Sunday, May 14, 2006

Tokyo: A Foodie Paradise

I love food. I love the act of eating. I love cooking. I love thinking about food. I enjoy watching food programs. Unsurprisingly, while Ken was here I wanted him to experience a wealth of Japanese cuisine.

The one thing he wouldn’t eat: chicken sashimi, aka small chunks of raw chicken that you dip in soy sauce.

Not that I can blame him. I wouldn’t eat it either.

The stranger fare we ate:

Basashi, which is thinly sliced raw horse meat that you eat with a tiny plop of grated radish and dip in soy sauce. This is a specialty of Kumamoto, the prefecture where I lived the first time I was in Japan, so I had eaten it before, albeit in sushi form (meaning there was a finger-sized chunk of it on top of a small bit of rice).

Raw squid. This was rather hard to stomach as it smelled like fish bait and tasted really salty. I put it in my mouth and let it slide down the back of my throat. I tried to do this without any inhalation to try to mitigate as much of the tastes-like-baitness as I could (I ended up pouring half my beer down my throat afterwards to get rid of the taste).

Not all Japanese fare is the type of funk that you put on the end of a fishing hook or a kind of meat you would never eat, much less raw.

The good fare we ate:

Yakiniku. We ordered plates of thinly sliced raw beef, pork, and chicken that we grilled over a little barbeque recessed in the center of our table.

Kaiten sushi. Sushi travels on a conveyor belt around the counter. We mostly ordered directly from the chef. My faves? Seared salmon, chopped tuna with chives, and sea eel.

Indian food.
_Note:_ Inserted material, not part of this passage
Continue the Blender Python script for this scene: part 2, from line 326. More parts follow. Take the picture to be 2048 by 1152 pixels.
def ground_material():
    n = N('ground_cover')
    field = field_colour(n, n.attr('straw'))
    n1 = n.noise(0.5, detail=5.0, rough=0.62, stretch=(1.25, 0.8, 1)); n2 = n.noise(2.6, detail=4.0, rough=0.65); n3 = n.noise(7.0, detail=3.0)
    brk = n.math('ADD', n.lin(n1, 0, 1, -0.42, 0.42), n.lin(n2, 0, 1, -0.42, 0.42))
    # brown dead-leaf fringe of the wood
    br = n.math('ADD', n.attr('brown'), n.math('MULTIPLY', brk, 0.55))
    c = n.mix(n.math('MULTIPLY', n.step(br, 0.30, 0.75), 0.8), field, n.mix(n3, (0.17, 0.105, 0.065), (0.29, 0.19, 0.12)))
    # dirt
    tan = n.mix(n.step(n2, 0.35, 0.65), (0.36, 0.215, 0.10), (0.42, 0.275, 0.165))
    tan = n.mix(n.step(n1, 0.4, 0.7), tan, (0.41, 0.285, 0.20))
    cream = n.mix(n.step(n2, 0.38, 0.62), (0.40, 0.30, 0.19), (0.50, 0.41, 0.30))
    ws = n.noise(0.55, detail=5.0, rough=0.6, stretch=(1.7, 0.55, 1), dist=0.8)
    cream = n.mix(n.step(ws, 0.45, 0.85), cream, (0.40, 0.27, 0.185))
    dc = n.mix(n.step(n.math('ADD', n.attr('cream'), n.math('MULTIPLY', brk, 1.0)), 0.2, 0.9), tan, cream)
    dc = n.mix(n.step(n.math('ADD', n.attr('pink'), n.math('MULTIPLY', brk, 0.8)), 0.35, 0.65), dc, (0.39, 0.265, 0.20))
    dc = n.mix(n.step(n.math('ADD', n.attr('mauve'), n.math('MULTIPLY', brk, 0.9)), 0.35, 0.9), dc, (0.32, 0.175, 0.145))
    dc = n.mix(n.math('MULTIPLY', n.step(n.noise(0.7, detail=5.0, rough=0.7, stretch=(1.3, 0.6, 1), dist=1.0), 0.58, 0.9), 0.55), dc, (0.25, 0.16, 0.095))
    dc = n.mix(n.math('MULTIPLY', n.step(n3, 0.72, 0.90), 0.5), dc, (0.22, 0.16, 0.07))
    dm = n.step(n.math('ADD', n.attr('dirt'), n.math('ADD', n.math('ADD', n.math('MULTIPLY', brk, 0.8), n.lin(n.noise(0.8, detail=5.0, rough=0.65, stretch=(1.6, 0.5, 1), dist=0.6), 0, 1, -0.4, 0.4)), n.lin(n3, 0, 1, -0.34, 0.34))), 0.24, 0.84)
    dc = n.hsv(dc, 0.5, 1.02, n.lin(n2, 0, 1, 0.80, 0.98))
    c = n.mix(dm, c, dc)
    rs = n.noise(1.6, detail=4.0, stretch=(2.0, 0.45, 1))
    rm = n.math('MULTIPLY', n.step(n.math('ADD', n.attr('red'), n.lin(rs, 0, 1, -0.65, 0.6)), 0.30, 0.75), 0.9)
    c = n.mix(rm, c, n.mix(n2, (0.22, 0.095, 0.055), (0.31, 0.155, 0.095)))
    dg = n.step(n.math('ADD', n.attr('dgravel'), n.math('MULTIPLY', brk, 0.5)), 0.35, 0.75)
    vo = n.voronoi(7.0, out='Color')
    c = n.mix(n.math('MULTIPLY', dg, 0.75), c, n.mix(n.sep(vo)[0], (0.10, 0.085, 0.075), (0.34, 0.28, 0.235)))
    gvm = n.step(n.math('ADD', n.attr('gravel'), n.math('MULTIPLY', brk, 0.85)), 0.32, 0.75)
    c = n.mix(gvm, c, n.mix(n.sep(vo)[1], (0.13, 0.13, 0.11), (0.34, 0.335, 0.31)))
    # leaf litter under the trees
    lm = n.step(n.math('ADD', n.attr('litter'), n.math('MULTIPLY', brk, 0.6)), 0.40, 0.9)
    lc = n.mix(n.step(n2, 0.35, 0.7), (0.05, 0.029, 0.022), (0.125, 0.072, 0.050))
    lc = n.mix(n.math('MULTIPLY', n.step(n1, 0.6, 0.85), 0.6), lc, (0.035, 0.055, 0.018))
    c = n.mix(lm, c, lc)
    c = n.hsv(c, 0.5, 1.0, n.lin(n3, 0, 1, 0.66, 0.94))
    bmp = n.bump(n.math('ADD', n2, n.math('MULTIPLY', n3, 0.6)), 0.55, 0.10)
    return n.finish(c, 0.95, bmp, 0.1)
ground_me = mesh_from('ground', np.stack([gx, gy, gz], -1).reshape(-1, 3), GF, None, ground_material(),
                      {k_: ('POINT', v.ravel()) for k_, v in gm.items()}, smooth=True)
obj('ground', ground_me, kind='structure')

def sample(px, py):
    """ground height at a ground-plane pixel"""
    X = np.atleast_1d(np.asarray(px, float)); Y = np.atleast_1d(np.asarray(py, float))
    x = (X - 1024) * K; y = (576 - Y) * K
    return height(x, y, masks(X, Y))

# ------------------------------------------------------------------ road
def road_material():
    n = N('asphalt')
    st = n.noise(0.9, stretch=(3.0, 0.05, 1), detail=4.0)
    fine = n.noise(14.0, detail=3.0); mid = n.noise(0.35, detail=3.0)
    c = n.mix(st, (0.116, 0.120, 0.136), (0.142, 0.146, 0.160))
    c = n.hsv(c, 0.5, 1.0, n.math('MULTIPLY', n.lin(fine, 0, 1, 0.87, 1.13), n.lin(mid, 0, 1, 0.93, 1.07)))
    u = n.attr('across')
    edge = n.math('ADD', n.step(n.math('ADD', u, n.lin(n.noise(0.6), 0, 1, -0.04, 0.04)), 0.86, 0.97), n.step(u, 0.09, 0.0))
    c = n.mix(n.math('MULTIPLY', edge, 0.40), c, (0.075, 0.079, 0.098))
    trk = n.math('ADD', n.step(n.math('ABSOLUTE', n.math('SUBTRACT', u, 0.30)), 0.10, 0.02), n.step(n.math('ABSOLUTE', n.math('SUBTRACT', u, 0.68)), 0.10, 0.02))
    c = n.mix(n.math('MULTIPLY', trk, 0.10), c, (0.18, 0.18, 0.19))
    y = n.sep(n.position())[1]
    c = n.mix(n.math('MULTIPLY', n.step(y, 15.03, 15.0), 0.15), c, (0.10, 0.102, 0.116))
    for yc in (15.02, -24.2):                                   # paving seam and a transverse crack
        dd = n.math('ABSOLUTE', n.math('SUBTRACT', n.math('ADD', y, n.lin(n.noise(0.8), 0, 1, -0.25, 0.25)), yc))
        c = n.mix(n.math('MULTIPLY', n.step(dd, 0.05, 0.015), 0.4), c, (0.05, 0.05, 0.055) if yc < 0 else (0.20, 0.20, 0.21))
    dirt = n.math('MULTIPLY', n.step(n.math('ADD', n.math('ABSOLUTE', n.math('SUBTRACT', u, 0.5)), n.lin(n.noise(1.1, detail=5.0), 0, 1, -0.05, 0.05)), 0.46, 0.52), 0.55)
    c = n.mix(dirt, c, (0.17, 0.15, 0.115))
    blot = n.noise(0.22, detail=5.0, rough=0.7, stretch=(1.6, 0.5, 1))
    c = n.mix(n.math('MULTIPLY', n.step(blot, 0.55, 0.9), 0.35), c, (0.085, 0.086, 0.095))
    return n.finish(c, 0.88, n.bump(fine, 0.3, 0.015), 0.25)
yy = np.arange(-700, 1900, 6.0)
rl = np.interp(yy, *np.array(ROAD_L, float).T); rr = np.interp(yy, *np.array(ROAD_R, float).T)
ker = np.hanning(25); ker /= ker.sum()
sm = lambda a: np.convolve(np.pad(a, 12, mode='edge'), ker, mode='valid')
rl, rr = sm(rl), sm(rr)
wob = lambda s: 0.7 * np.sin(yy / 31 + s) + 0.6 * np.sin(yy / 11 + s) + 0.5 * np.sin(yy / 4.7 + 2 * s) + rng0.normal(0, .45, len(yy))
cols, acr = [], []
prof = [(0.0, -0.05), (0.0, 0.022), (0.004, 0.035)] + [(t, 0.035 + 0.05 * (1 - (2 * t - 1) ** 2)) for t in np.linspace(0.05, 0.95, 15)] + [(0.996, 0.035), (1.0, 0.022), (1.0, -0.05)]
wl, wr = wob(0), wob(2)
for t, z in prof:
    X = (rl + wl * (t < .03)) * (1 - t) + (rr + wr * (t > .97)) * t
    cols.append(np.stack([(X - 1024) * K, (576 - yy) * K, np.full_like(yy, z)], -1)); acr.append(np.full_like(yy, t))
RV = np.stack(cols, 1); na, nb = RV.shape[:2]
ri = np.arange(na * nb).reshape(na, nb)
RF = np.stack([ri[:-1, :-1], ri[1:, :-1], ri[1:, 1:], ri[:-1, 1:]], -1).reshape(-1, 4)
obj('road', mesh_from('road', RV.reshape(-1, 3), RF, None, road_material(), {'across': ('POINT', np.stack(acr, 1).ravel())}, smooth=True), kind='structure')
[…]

I keep hoping for a good Indian joint in Reno, but every place I hit I end up comparing to the restaurant we ate at in Tokyo (near Shinagawa station if you’re interested).

Sushi breakfast. I’ve written before about Tsukiji. If you are going to eat sushi only once in your life, it should be here at Tokyo’s fish market (but, man, if you’re only having sushi once in your life…please reconsider). Generally, you would eat breakfast here after a night out on the town on your way home. Instead, Ken and I woke up relatively early and made our way in. I don’t think I can aptly describe the delight of my tongue when eating a piece of tuna that dissolves the moment I put it in my mouth.

Microbrewery. When one of our servers described their featured beer, I couldn’t quite catch what she was saying and ordered one. I should have either listened more attentively or flat out refrained from ordering one. I later placed the taste as chocolate marron (a marron is a chestnut). Sound intriguing? The taste was rather, um, not-intriguing-in-a-good-way. However, the food was nice (me-lamb, him-seared tuna) and the setting was very relaxing (on one of Tokyo’s waterways).

Udon. Udon noodles are fat and of medium length…think hand-rolled egg noodles but longer. We hiked to the top of Nabewari Peak (west of Tokyo ) with a Japanese friend of mine. He told us that even though we had spent about $20 on fixings for lunch that day, we definitely needed to have udon at the top of the peak we were hiking up. I am glad we did. We were served huge steaming bowls of broth, noodles, vegetables, and assorted other things Japanese put on top of soups (slices of pressed fish cake, unidentifiable fried things, and the like). All topped with a raw egg that was cooked a bit by the hot broth and thickened the soup nicely when mixed in. Mmm-mmm. It was hard to hike back down our bellies were so full.

Okonomiyaki. My friend Nancy calls it okonomi-yummy for good reason. Sometimes called Japanese pancakes or Japanese pizza, okonomiyaki is not easy to describe. It is pancake-like and pizza-like, but it’s neither pancakes nor pizza. The waitress dropped off a bowl with cabbage, batter, meat, veggies, and kimchee in it. I mixed up the ingredients and dumped them all out onto the griddle in the middle of our table and formed the lump into a flat oval. After three minutes of cooking I flipped it. I flipped it again after another three minutes. And after another three minutes we put sauce on it and sliced it and ate it. We ate this on two separate occasions. Okonomi-yummy!

Denny’s. In Japan, Denny’s is considered to be more upscale than its US counterpart. I like the fact that this is one of the few places I can get a bottomless cup of coffee (when coffee is $3 for each cup, I don’t want to be drinking two or three of them). I ordered fish, rice, and miso soup for breakfast, whereas Ken went for the western-style breakfast of scrambled eggs, really small pancakes, and something resembling a piece of bacon and a Vienna sausage. I wanted to go for the cultural experience. It makes me wonder if the Denny’s in Japantown in San Francisco has an American-style menu or a Japanese-style menu.

We ate out more: Hawaiian burger joint, mediocre Thai, chips and salsa on the 42nd floor of a chichi restaurant with an awesome view, an organic foods buffet, and a handful of Starbucks.

And we did eat dinner at home, twice.